Exercise details: Assemble all lines in which the string "objects" appears.

------------------------------------------------------------

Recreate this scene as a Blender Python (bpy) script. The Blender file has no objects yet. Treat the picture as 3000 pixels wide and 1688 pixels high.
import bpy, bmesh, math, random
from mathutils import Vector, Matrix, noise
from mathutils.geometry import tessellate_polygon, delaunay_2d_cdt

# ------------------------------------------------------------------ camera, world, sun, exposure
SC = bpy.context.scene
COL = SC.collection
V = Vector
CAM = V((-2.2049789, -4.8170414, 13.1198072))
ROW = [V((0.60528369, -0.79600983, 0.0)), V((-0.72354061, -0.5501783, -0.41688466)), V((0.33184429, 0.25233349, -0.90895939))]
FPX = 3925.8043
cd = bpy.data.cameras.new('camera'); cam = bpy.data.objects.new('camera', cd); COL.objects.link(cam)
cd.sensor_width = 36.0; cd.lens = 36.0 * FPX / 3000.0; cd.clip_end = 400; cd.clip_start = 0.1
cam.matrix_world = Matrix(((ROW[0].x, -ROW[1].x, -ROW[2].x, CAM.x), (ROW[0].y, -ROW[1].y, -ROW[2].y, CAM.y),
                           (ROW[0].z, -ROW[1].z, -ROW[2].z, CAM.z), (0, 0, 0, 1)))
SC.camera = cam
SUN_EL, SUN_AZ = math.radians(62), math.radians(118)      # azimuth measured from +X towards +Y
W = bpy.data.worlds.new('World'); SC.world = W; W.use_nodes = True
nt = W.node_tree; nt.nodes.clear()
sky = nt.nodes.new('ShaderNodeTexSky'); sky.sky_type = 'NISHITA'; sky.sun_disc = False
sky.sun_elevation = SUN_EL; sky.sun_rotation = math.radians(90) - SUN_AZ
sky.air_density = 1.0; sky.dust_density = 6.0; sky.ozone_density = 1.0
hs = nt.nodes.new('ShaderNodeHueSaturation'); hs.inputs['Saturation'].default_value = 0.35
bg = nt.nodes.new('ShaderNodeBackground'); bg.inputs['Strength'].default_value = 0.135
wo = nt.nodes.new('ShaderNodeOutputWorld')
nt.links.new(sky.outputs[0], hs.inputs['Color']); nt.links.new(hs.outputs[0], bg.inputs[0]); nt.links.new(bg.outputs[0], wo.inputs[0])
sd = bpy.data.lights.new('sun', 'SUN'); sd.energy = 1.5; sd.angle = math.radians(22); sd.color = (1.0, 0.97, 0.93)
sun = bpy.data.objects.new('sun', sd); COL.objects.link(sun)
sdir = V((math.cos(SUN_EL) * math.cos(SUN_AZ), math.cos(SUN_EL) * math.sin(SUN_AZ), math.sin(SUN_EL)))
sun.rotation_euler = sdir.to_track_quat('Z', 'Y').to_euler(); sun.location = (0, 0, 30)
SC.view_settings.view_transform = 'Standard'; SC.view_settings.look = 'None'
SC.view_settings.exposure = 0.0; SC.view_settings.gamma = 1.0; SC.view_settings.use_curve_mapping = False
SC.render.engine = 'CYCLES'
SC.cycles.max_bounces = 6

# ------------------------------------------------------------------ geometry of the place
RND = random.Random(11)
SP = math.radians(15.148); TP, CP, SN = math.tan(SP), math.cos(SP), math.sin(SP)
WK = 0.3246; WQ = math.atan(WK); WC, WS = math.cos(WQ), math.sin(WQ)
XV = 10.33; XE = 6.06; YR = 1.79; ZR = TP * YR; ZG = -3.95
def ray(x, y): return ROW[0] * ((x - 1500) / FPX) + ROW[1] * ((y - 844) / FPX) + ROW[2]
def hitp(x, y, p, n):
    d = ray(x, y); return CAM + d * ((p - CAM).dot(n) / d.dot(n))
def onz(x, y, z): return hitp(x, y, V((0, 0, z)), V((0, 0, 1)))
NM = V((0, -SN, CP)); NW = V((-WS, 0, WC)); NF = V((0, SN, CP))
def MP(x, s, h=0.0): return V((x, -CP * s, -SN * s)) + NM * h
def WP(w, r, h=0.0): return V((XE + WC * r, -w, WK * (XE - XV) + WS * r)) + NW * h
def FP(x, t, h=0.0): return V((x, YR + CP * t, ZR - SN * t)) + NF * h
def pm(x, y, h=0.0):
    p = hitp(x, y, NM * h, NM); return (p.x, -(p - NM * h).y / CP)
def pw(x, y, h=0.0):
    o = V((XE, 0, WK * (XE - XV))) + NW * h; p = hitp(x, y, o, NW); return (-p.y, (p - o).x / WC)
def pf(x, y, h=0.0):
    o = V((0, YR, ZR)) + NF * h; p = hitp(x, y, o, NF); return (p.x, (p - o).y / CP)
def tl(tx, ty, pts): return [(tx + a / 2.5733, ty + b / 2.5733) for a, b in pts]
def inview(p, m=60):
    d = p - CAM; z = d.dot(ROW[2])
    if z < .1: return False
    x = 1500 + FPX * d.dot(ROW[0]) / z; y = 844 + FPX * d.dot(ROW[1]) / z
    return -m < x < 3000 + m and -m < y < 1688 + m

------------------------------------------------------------

Final answer:
Recreate this scene as a Blender Python (bpy) script. The Blender file has no objects yet. Treat the picture as 3000 pixels wide and 1688 pixels high.
cd = bpy.data.cameras.new('camera'); cam = bpy.data.objects.new('camera', cd); COL.objects.link(cam)
sun = bpy.data.objects.new('sun', sd); COL.objects.link(sun)